The test results clearly indicate that the roller member of the present invention having a core roller and a nonshrinkable sleeve thereon exhibits improved durability and enhanced performance for removal of toner adhering on a transfer belt, etc., as compared with a conventional roller member having a core roller and a shrinkable sleeve thereon.

As described above, the roller member of the present invention exhibits excellent charge-imparting characteristics with respect to toner, and thus exhibits enhanced performance for removal of toner.

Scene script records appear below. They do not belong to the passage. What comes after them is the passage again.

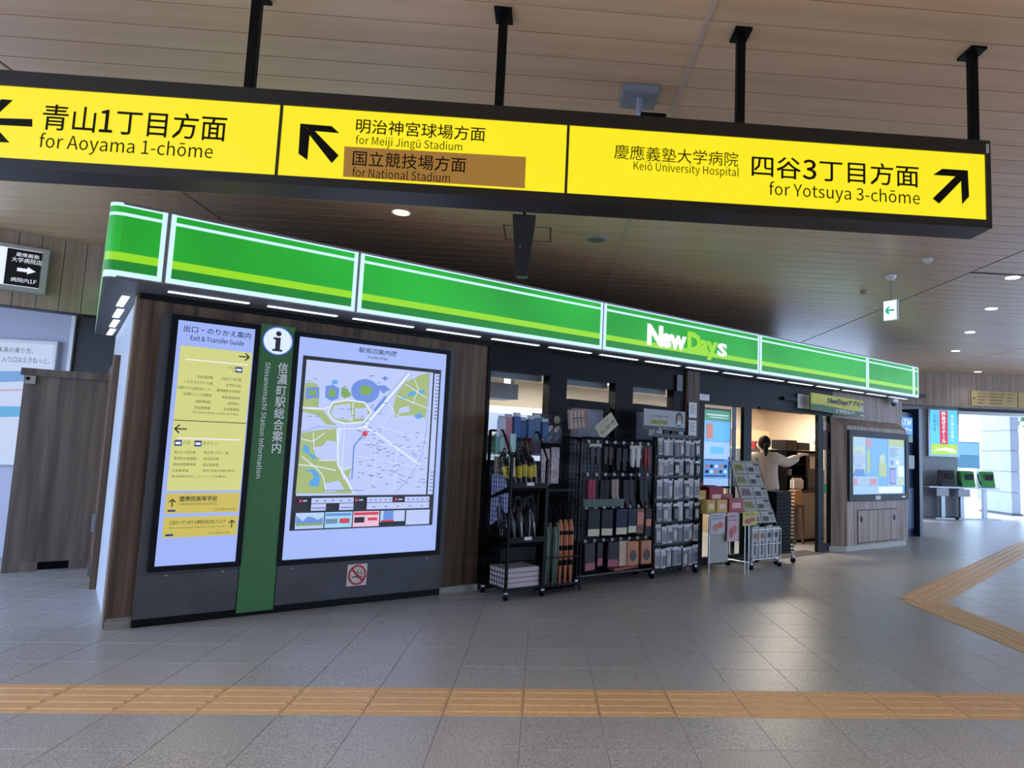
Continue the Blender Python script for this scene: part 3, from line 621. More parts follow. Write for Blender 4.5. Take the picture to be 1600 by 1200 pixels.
G().tube([(0, -.02, -.05), (0, -.02, -.13), (.03, -.04, -.17)], .018, 10).build('arm', mat('cam_arm', '#8a8fa4', .35), t)
g = G().box(0, .14, -.1, -.03, -.235, -.165); g.cyl((.07, -.1, -.2), (.07, -.12, -.2), .025, 12); g.build('camera_head', black, t, bevel=.004)
t = thing('smoke_detector', 'small white smoke detector on the ceiling right of the emergency arrow', 'detector', Z(1449, 405, CZ), 0, 'ceiling detectors')
G().lathe([(.02, -.04), (.035, -.03), (.05, -.012), (.052, 0)], 16).build('body', white_p, t)
t = thing('smoke_detector', 'small white smoke detector on the ceiling left of the emergency arrow', 'detector', Z(1350, 455, CZ), 0, 'ceiling detectors')
G().lathe([(.02, -.04), (.035, -.03), (.05, -.012), (.052, 0)], 16).build('body', mat('detector_grey', '#9b978c'), t)
# emergency exit arrow
t = thing('emergency_sign', 'small white lit sign with green left arrow hanging from the dark ceiling', 'sign', (3.68, 7.1, CZ), R_(124))
G().lathe([(.03, -.05), (.05, -.03), (.06, 0)], 16).build('ceiling_cup', white_p, t); G().cyl((0, 0, -.05), (0, 0, -.27), .006, 8).build('rod', grey_p, t)
G().box(-.08, .08, -.02, .02, -.50, -.27).build('housing', white_p, t, bevel=.004)
g = G(); g.quad([(-.073, .0205, -.49), (.073, .0205, -.49), (.073, .0205, -.28), (-.073, .0205, -.28)][::-1], 0)
for qd in arrow(0, -.385, .10, math.pi, .022): g.quad([(-a, .0215, b) for a, b in qd], 1)
g.build('lit_face', [glow('exit_white', '#dffaff', 1.5), glow('exit_green', '#12b58e', .9)], t)
# =================================================================== LEFT: lit sign, gate, poster
def ordn(k): return ['first', 'second', 'third', 'fourth', 'fifth', 'sixth', 'seventh', 'eighth', 'ninth', 'tenth', 'eleventh', 'twelfth', 'thirteenth', 'fourteenth', 'fifteenth', 'sixteenth'][k]
t = sthing('store_direction_sign', 'grey-framed lit box sign with white arrow on black, on the left boarded wall', 'sign', -.775, 2.93, 2.765)
G().box(-.95, 0, 0, .1, 0, .46).build('housing', mat('sign_grey', '#a4a6a2', .45), t, bevel=.005)
f = lambda x, y: (lambda a, b: (a+.775, b-2.765))(*S(x, y, 2.93))
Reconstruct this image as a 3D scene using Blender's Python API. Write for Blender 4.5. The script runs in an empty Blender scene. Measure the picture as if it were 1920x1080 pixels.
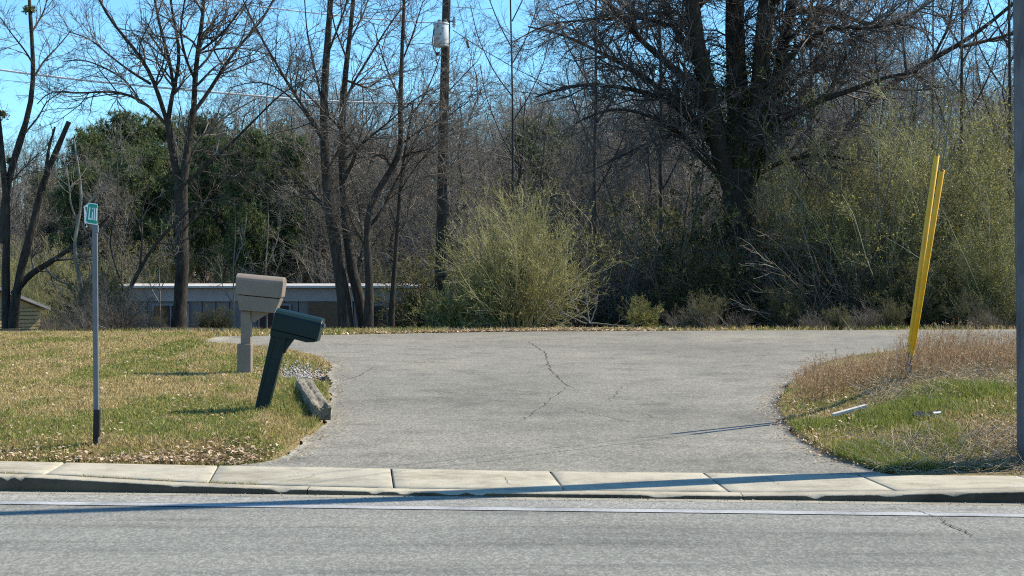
import bpy, bmesh, math, random
import numpy as np
from mathutils import Vector, Matrix
rng = np.random.default_rng(11)
random.seed(5)
SC = bpy.context.scene
COL = SC.collection

# ------------------------------------------------------------------ camera, sky, sun, exposure
F, HX, HY, EYE = 3000.0, 960.0, 505.0, 1.6          # focal length in photo pixels, horizon row, eye height
cam = bpy.data.objects.new('camera', bpy.data.cameras.new('camera')); COL.objects.link(cam)
cam.location = (0, 0, EYE); cam.rotation_euler = (math.radians(90), 0, 0)
cam.data.sensor_width = 36; cam.data.lens = 36 * F / 1920
cam.data.shift_y = -(540 - HY) / 1920
cam.data.clip_start = 0.1; cam.data.clip_end = 2000
SC.camera = cam
EL, AZ = math.radians(43), math.atan2(1.0, 0.335)     # sun height, clockwise from +Y
W = bpy.data.worlds.new('World'); SC.world = W; W.use_nodes = True
wn = W.node_tree; bg = wn.nodes['Background']
sky = wn.nodes.new('ShaderNodeTexSky'); sky.sky_type = 'NISHITA'; sky.sun_disc = False
sky.sun_elevation = EL; sky.sun_rotation = AZ
sky.air_density = 1.0; sky.dust_density = 0.0; sky.ozone_density = 2.5; sky.altitude = 300
tint = wn.nodes.new('ShaderNodeMix'); tint.data_type = 'RGBA'; tint.blend_type = 'MULTIPLY'; tint.inputs[0].default_value = 1
wn.links.new(sky.outputs[0], tint.inputs[6]); tint.inputs[7].default_value = (0.59, 0.955, 1.15, 1)
wn.links.new(tint.outputs[2], bg.inputs[0]); bg.inputs[1].default_value = 0.122
sl = bpy.data.lights.new('sun', 'SUN'); sl.energy = 5.0; sl.angle = math.radians(0.55); sl.color = (1.0, 0.92, 0.775)
so = bpy.data.objects.new('sun', sl); COL.objects.link(so); so.location = (20, 10, 30)
tosun = Vector((math.sin(AZ) * math.cos(EL), math.cos(AZ) * math.cos(EL), math.sin(EL)))
so.rotation_euler = tosun.to_track_quat('Z', 'Y').to_euler()
SC.view_settings.view_transform = 'Standard'; SC.view_settings.look = 'None'
SC.view_settings.gamma = 1; SC.view_settings.use_curve_mapping = False
SC.view_settings.exposure = 0.7
SC.cycles.use_denoising = False; SC.cycles.filter_width = 1.1; SC.cycles.sample_clamp_indirect = 4
SC.cycles.max_bounces = 6; SC.cycles.diffuse_bounces = 3; SC.cycles.transparent_max_bounces = 6

# ------------------------------------------------------------------ helpers
def at(px, py, D):
    return Vector(((px - HX) / F * D, D, EYE - (py - HY) / F * D))

def tag(o, label=None, cat=None, group=None, kind=None):
    if label: o['label'] = label
    if cat: o['category'] = cat
    if group: o['group'] = group
    if kind: o['kind'] = kind
    return o

def empty(name, loc, rz=0, label=None, cat=None, group=None):
    o = bpy.data.objects.new(name, None); COL.objects.link(o)
    o.location = loc; o.rotation_euler = (0, 0, rz); o.empty_display_size = 0.2
    return tag(o, label, cat, group)

def link(name, me, mat, parent=None, smooth=False):
    o = bpy.data.objects.new(name, me); COL.objects.link(o)
    if mat is not None and len(me.materials) == 0: me.materials.append(mat)
    if smooth: me.polygons.foreach_set('use_smooth', np.ones(len(me.polygons), dtype=bool))
    if parent is not None:
        o.parent = parent
    return o

def copy_tree(o, parent=None):
    c = o.copy(); COL.objects.link(c)
    if parent is not None: c.parent = parent
    for ch in o.children: copy_tree(ch, c)
    return c

def np_mesh(name, verts, faces, attrs=None):
    """verts (n,3); faces: list of int arrays (m,3) / (m,4)"""
    me = bpy.data.meshes.new(name)
    verts = np.ascontiguousarray(verts, dtype=np.float32)
    me.vertices.add(len(verts)); me.vertices.foreach_set('co', verts.ravel())
    faces = [np.asarray(f, dtype=np.int32) for f in faces if len(f)]
    tot = np.concatenate([np.full(len(f), f.shape[1], dtype=np.int32) for f in faces])
    idx = np.concatenate([f.ravel() for f in faces])
    start = np.concatenate([[0], np.cumsum(tot)[:-1]]).astype(np.int32)
    me.loops.add(len(idx)); me.loops.foreach_set('vertex_index', idx)
    me.polygons.add(len(tot)); me.polygons.foreach_set('loop_start', start)
    if attrs:
        for k, v in attrs.items():
            a = me.attributes.new(k, 'FLOAT', 'POINT'); a.data.foreach_set('value', np.ascontiguousarray(v, dtype=np.float32))
    me.update(calc_edges=True)
    return me

class MB:
    """collects boxes, bars and lathes, builds them as ONE mesh"""
    def __init__(s): s.bm = bmesh.new()
    def box(s, c, size, rot=None, bevel=0.0):
        r = bmesh.ops.create_cube(s.bm, size=1.0); vs = r['verts']
        bmesh.ops.scale(s.bm, vec=size, verts=vs)
        if bevel > 0:
            es = list({e for v in vs for e in v.link_edges})
            g = bmesh.ops.bevel(s.bm, geom=es, offset=bevel, segments=2, affect='EDGES', profile=0.5)
            vs = list({v for f in g['faces'] for v in f.verts} | {v for v in vs if v.is_valid})
        if rot is not None: bmesh.ops.rotate(s.bm, cent=(0, 0, 0), matrix=rot, verts=vs)
        bmesh.ops.translate(s.bm, vec=c, verts=vs)
        return vs
    def cyl(s, a, b, r0, r1=None, seg=14, caps=True):
        a, b = Vector(a), Vector(b); r1 = r0 if r1 is None else r1
        r = bmesh.ops.create_cone(s.bm, cap_ends=caps, segments=seg, radius1=r0, radius2=r1, depth=(b - a).length)
        q = (b - a).to_track_quat('Z', 'Y').to_matrix()
        bmesh.ops.rotate(s.bm, cent=(0, 0, 0), matrix=q, verts=r['verts'])
        bmesh.ops.translate(s.bm, vec=(a + b) / 2, verts=r['verts'])
        return r['verts']
    def prism(s, outline, depth_vec):
        """closed outline (list of Vector), pushed along depth_vec"""
        d = Vector(depth_vec)
        a = [s.bm.verts.new(Vector(p)) for p in outline]; b = [s.bm.verts.new(Vector(p) + d) for p in outline]
        n = len(a); s.bm.faces.new(a); s.bm.faces.new(b[::-1])
        for i in range(n): s.bm.faces.new((a[i], b[i], b[(i + 1) % n], a[(i + 1) % n]))
        return a + b
    def build(s, name, mat, parent=None, smooth=False, bevel=0):
        bmesh.ops.recalc_face_normals(s.bm, faces=s.bm.faces[:])
        me = bpy.data.meshes.new(name); s.bm.to_mesh(me); s.bm.free()
        o = link(name, me, mat, parent, smooth)
        if bevel:
            m = o.modifiers.new('bevel', 'BEVEL'); m.width = bevel; m.segments = 2; m.limit_method = 'ANGLE'
        return o

# value noise for numpy
_lat = rng.random((64, 64))
def vnoise(x, y, sc):
    x = np.asarray(x) * sc + 100.3; y = np.asarray(y) * sc + 57.7
    i = np.floor(x).astype(int); j = np.floor(y).astype(int); u = x - i; v = y - j
    u = u * u * (3 - 2 * u); v = v * v * (3 - 2 * v)
    g = lambda a, b: _lat[a % 64, b % 64]
    return (g(i, j) * (1 - u) + g(i + 1, j) * u) * (1 - v) + (g(i, j + 1) * (1 - u) + g(i + 1, j + 1) * u) * v
def fbm(x, y, sc): return 0.55 * vnoise(x, y, sc) + 0.3 * vnoise(x, y, sc * 2.1) + 0.15 * vnoise(x, y, sc * 4.7)
def sstep(t): t = np.clip(t, 0, 1); return t * t * (3 - 2 * t)

# ------------------------------------------------------------------ materials
def mat_new(name):
    m = bpy.data.materials.new(name); m.use_nodes = True
    nt = m.node_tree; b = nt.nodes['Principled BSDF']
    return m, nt, b
def noise(nt, scale, detail=4, vec=None, rough=0.6):
    n = nt.nodes.new('ShaderNodeTexNoise'); n.inputs['Scale'].default_value = scale
    n.inputs['Detail'].default_value = detail; n.inputs['Roughness'].default_value = rough
    if vec is not None: nt.links.new(vec, n.inputs['Vector'])
    return n.outputs['Fac']
def ramp(nt, fac, stops):
    r = nt.nodes.new('ShaderNodeValToRGB'); nt.links.new(fac, r.inputs['Fac'])
    e = r.color_ramp.elements
    while len(e) < len(stops): e.new(0.5)
    for k, (p, c) in enumerate(stops):
        e[k].position = p; e[k].color = (c[0], c[1], c[2], 1) if isinstance(c, (tuple, list)) else (c, c, c, 1)
    return r.outputs['Color']
def mixc(nt, fac, a, b, mode='MIX'):
    m = nt.nodes.new('ShaderNodeMix'); m.data_type = 'RGBA'; m.blend_type = mode
    for sock, v in ((m.inputs[0], fac), (m.inputs[6], a), (m.inputs[7], b)):
        if hasattr(v, 'is_linked') or hasattr(v, 'links'): nt.links.new(v, sock)
        elif isinstance(v, (int, float)): sock.default_value = v
        else: sock.default_value = (*v, 1)
    return m.outputs[2]
def attr(nt, name):
    a = nt.nodes.new('ShaderNodeAttribute'); a.attribute_name = name; return a.outputs['Fac']
def pos(nt, scale=(1, 1, 1), rotz=0.0, world=True):
    src = nt.nodes.new('ShaderNodeNewGeometry').outputs['Position'] if world else nt.nodes.new('ShaderNodeTexCoord').outputs['Object']
    mp = nt.nodes.new('ShaderNodeMapping'); nt.links.new(src, mp.inputs[0])
    mp.inputs['Scale'].default_value = scale; mp.inputs['Rotation'].default_value = (0, 0, rotz)
    return mp.outputs[0]
def bump(nt, b, h, strength=0.3, dist=0.01):
    bp = nt.nodes.new('ShaderNodeBump'); bp.inputs['Strength'].default_value = strength; bp.inputs['Distance'].default_value = dist
    nt.links.new(h, bp.inputs['Height']); nt.links.new(bp.outputs[0], b.inputs['Normal'])
def setc(nt, b, c, rough=0.8, spec=0.3):
    if hasattr(c, 'links') or hasattr(c, 'is_linked'): nt.links.new(c, b.inputs['Base Color'])
    else: b.inputs['Base Color'].default_value = (*c, 1)
    b.inputs['Roughness'].default_value = rough; b.inputs['Specular IOR Level'].default_value = spec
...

In addition, toner filming does not occur easily, and durability of the roller member is enhanced.

Claims

1. A roller member comprising a metallic core roller and a substantially unshrinkable sleeve having a thermally-induced inner diameter shrinkage of 3.0% or less, which unshrinkable sleeve is applied onto the core roller by means of interference fit and is heat-welded directly onto the surface of the core roller, wherein the unshrinkable sleeve is formed from an elastomer material, and has a Young's modulus of 120-200 MPa and a thickness of 50-200 μm.

2. A roller member according to claim 1, wherein the unshrinkable sleeve is formed from a material selected from the group of polyamides, polyamide elastomers, fluorine-containing polymer compounds, and fluorine-containing elastomers.

3. A roller member according to claim 1, wherein the welding force between the core roller and the unshrinkable sleeve is 0.1 kg/cm or more.

4. A roller member according to claim 1, wherein the unshrinkable sleeve has a surface resistivity of 106 to 1012 Ω/□.

5. A roller member according to claim 1, wherein the unshrinkable sleeve has a surface roughness (Rz) of 5 μm or less.

6. A roller member according to claim 1, wherein the unshrinkable sleeve has an inner diameter smaller than the outer diameter of the core roller.